VGC Leeds Limited, the operator of the Victoria Gate Casino, must pay a large fine to the Gambling Commission due to regulation violations. The regulator found that the casino failed in maintaining its social responsibility and anti-money laundering measures.

A total of £450,000 will be paid by the operator as part of a settlement agreed to by the Commission. A public statement was provided to give details on how VGC failed to meet regulations requirements, including identifying and managing customers that were of high risk to gambling-related harm as well as money laundering.

The Public Statement

In the public statement, the Gambling Commission pointed out that licensed operators are legally bound to ensure that facilities are operating in compliance with the Gambling Act 2005. This includes preventing gambling from being a source of crime, used to support crime, or being associated with crime.

Gaming is also supposed to take place in an open and fair way, with vulnerable people and children protected from harm. VGC Leeds Limited reported was in violation of such regulations as the operator of the Victoria Gate Casino.
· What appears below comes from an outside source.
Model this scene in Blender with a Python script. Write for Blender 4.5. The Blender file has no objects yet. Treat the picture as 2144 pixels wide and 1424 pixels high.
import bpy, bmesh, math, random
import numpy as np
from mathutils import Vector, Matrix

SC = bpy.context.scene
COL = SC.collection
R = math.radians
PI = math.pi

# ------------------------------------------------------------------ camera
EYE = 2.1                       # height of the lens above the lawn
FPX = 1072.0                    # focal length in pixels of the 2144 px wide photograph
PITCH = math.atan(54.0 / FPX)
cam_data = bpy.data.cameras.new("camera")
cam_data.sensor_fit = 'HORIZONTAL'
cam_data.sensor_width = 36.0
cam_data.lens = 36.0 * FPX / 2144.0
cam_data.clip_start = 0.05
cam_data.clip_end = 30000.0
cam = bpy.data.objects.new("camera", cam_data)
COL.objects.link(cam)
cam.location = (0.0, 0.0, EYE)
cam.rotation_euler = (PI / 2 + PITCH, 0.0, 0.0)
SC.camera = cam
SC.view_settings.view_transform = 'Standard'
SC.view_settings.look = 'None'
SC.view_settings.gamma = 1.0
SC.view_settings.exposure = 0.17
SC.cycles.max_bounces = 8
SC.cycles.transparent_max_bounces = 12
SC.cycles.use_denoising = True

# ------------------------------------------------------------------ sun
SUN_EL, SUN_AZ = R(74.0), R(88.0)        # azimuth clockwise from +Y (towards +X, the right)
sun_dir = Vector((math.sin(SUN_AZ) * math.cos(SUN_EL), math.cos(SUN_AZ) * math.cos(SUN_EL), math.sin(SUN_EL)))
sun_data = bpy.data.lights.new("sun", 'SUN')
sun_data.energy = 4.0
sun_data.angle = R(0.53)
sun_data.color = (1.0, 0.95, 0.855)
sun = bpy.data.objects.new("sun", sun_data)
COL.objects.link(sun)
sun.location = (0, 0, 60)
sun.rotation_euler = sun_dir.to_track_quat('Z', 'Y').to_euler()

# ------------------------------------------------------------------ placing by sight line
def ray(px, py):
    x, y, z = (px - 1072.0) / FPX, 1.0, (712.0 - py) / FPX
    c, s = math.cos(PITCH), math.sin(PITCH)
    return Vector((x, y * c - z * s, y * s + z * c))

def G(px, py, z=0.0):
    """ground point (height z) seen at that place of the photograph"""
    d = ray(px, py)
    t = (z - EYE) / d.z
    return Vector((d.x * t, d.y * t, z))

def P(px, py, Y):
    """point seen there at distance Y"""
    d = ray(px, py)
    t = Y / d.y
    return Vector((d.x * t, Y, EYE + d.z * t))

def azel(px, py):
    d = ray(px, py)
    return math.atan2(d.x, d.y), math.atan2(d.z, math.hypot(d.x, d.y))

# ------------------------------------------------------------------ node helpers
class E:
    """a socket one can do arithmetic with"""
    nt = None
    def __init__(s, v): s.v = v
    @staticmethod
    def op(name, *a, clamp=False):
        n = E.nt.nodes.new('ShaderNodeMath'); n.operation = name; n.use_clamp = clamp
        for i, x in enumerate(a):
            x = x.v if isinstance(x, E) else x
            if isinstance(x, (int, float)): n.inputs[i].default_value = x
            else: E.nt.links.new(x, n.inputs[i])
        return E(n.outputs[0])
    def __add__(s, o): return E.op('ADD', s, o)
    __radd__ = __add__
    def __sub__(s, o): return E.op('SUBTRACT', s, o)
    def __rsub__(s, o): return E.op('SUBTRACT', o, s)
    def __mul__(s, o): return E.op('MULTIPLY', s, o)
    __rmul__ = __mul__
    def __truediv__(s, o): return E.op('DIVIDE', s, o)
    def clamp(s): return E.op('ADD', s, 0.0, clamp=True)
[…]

The company holds a non-remote and ancillary remote casino license.

The Commission reviewed how the casino operator handled 10 customers after concerns were raised during a compliance assessment from July 2019. The investigation revealed that VGC failed in helping players who were at a higher risk of gambling-related harm and money laundering. The issue came from the company’s failure to implement anti-money laundering and safer gambling policies/procedures.

The Decision

The Commission reported in the public statement that in late October 2019, they gave notice to VGC that the gaming operating license of the company had been reviewed and that breaches of licensing conditions were present. The findings led to the Commission fining the group and requiring change among the implementation of policies.

VGC cooperated with the Commission during the entire investigation and accepted the need to implement policies and procedures regarding anti-money laundering and safer gambling. What was in place at the time was not working correctly. The company accepted that it did not act in accordance with conditions included in its operating license from January 2017 all the way until July 2019.

Because of the ruling, the VGC agreed to pay a fine. A total of £241,000 will be used to represent divestment of the amount of gain the company earned due to the failings. Another £209,000 will be paid to cover a financial penalty. An additional £21,578.17 will go to the Commission for costs.